Company A was first started at a time when business was perhaps simpler. It developed a key product and then built a business around selling that product. It grew in size by being better at selling the product and better at running its business. Every development was controlled by a culture of developing “features” for the main product, or by some connection with the sales and marketing of this said product. So really, it grew by being really damn good at its business– not necessarily businesses.

Company B started only a number of years ago and its core product makes no money but the success of it allows it to make money from it, sort of indirectly. In fact it is confusing as to what business is the company really in. Is it a frog that thinks it’s a rabbit, or is it a rabbit that thinks it’s a cat? Its business strategy is very difficult to pin down, and it is almost as if there is no clear strategy, but an unprecedented ability to adapt and change according to opportunities it develops. The Change Phases suggested by John Kotter are clearly present in this scenario.

Both companies look healthy, one in fact is incredibly so if you just look at market size and cash in the bank. But I would argue that Company B will sustain success for much longer and without so much concern as Company A has. And this is primarily because Company A is, at the moment, healthier because its vision; purpose and brand are much more ingrained into its culture and way of being. They don’t “do innovation” they’re being innovative.

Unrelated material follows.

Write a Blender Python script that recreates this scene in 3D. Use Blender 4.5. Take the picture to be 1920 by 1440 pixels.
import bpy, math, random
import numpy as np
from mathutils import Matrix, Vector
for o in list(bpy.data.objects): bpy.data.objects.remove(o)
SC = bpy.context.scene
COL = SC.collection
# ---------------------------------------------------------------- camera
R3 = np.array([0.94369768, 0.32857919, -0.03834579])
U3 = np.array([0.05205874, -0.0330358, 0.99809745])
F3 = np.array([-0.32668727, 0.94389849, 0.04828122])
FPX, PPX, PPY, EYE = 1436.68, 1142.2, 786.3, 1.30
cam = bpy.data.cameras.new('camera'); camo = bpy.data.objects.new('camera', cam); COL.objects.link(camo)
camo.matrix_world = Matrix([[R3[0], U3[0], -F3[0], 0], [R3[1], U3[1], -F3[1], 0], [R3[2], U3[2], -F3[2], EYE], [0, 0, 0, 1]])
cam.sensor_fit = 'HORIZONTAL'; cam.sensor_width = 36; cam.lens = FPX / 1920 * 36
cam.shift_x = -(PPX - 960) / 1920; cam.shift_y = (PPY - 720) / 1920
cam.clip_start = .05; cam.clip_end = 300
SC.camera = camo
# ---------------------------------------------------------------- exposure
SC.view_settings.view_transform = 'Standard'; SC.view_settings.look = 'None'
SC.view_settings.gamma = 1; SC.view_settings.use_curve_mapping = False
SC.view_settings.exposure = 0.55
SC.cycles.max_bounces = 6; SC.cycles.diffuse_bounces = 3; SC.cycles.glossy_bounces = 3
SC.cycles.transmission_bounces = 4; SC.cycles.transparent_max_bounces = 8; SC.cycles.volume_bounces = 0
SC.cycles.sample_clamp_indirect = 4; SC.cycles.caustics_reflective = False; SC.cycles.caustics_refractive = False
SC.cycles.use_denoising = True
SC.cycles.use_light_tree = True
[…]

(This was a purely fictional story, and does not bear any actual fact based on real people, companies or organizations. Any such coincidence is just that and was fictionalized by me, the author, purely to illustrate my point. No really.)

Though this wasn’t the point (or lack of point) from the post by Christensson, and it has been said before, “innovation has to be built into the brand of the organization” - because, as it has been said elsewhere, “Companies aren’t innovative - People are”.

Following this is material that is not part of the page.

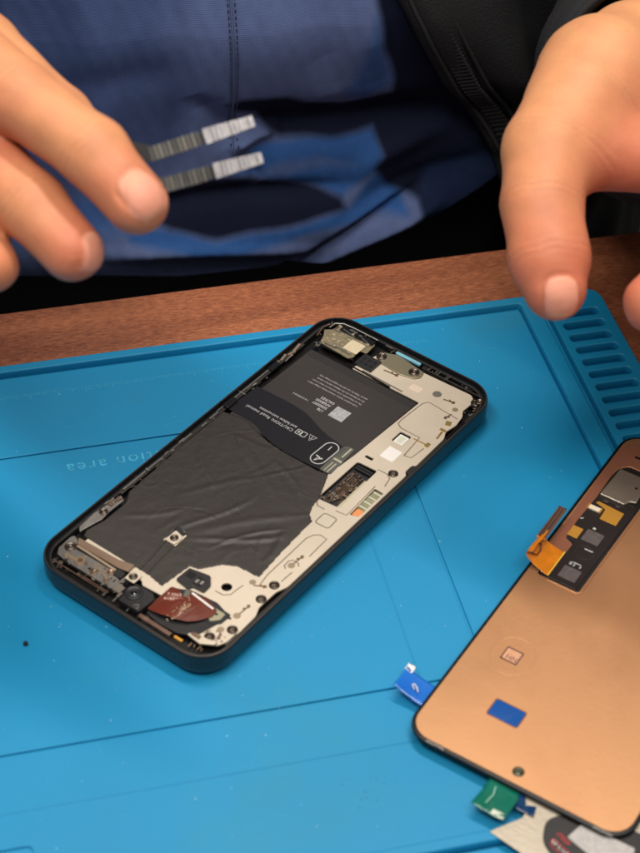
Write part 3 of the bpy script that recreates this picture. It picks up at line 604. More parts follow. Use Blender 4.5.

And my addition to the CPH127 post would be that before all that (being the five things listed) the company has to check whether it really is an organization that can support and manage innovation. Innovation isn’t just about services and products for its customers, but innovation that might provide better value in the long-term to its customers. Fixing problems internally, adapting to change, even a restless appetite for self-improvement are all characteristics that help provide an environment for innovation to thrive in.

Sick companies usually think that building a new website, or making a new product will help them out. When in fact, it’s usually just the ability to recognize that the organization is sick and is in need of a vision and brand revitalization to help fix things. Then making a decision about what type of marketing, business, brand or sales activity can take place.

It does seem that times have changed, and apparently you can no longer just sell T-shirts anymore. Today you have to sell a lifestyle, branded experience and adopt an emotion to be able to sell T-shirts successfully. Innovation is only a small part of the whole equation, and today a company has to ask its employees to innovate probably as many times as they drink a cup of coffee a day or check their email. This can only be a good thing, because organizations can cease to carry on as efficient machines making mass-produced products (in a very narrow example) and become a mix of operating efficiency and creative, committed and inspired people. In an ideal world anyway, well, unless your headquarters are nearby in 1600 Amphitheatre Parkway, Mountain View, CA perhaps.